One commentator, who has examined this precise issue, has suggested that before a conviction may rest solely on a prior inconsistent statement, the “statement must be made at a time when the declarant was subject to some form of cross-examination by the defendant and there must be a reasonable factual basis in the record for a trier of fact to credit the prior statement over the present in-court testimony . . . .” (Emphasis in original.) S. Goldman, “Guilt by Intuition: The Insufficiency of Prior Inconsistent Statements To Convict,” 65 N.C. L. Rev. 1, 44 (1986).3

In this case, Womble’s extrajudicial statement was not subject to contemporaneous cross-examination by the defendant, nor was there any independent evidence to corroborate the substance of the statement. Consequently, there was insufficient evidence to find the defendant guilty of murder beyond a reasonable doubt.

Accordingly, I dissent.

In the 1995 supplement to his treatise, Professor Tait deleted from § 11.24.1 his reference to Daye, and instead cited Hopkins, along with DeFreitas, as authority for the proposition that a conviction should not be based solely on an out-of-court inconsistent statement.
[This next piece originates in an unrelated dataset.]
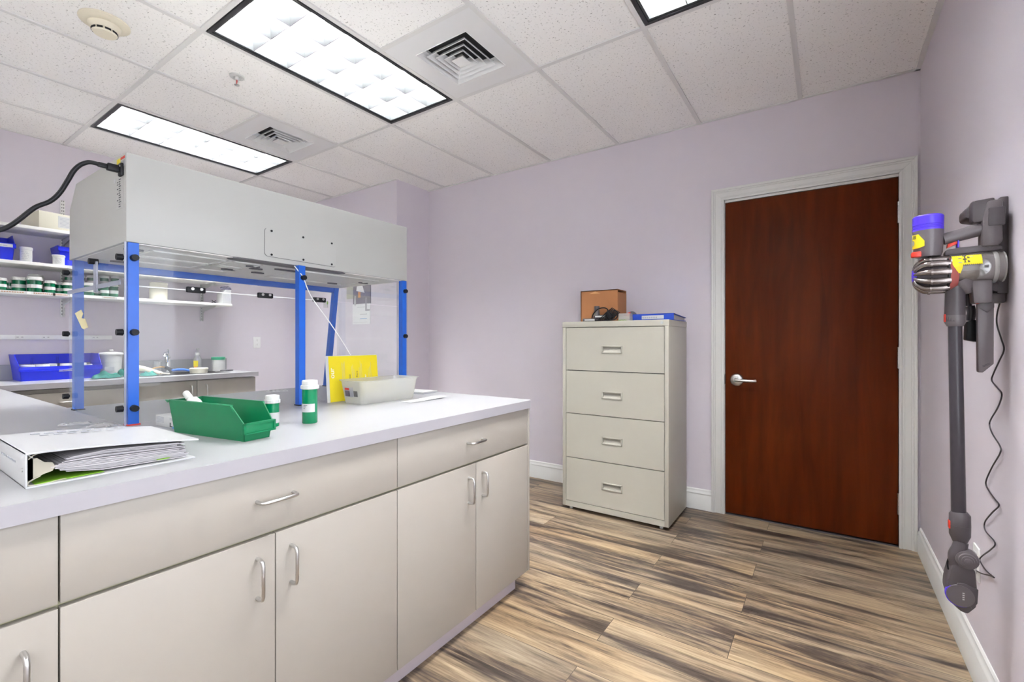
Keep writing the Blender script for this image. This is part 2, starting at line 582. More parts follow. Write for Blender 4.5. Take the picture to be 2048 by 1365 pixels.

The extrajudicial statement at issue in United States v. Orrico, 599 F.2d 113, 115 (6th Cir. 1979), was admitted as a past recollection recorded.

In his article, Professor Goldman noted that “most state courts have tended to equate [inappropriately] sufficiency [of prior inconsistent statements to convict] with admissibility,” and concluded that convictions resting solely on prior inconsistent statements raise serious due process and confrontation issues. S. Goldman, supra, 65 N.C. L. Rev. 24, 29-38.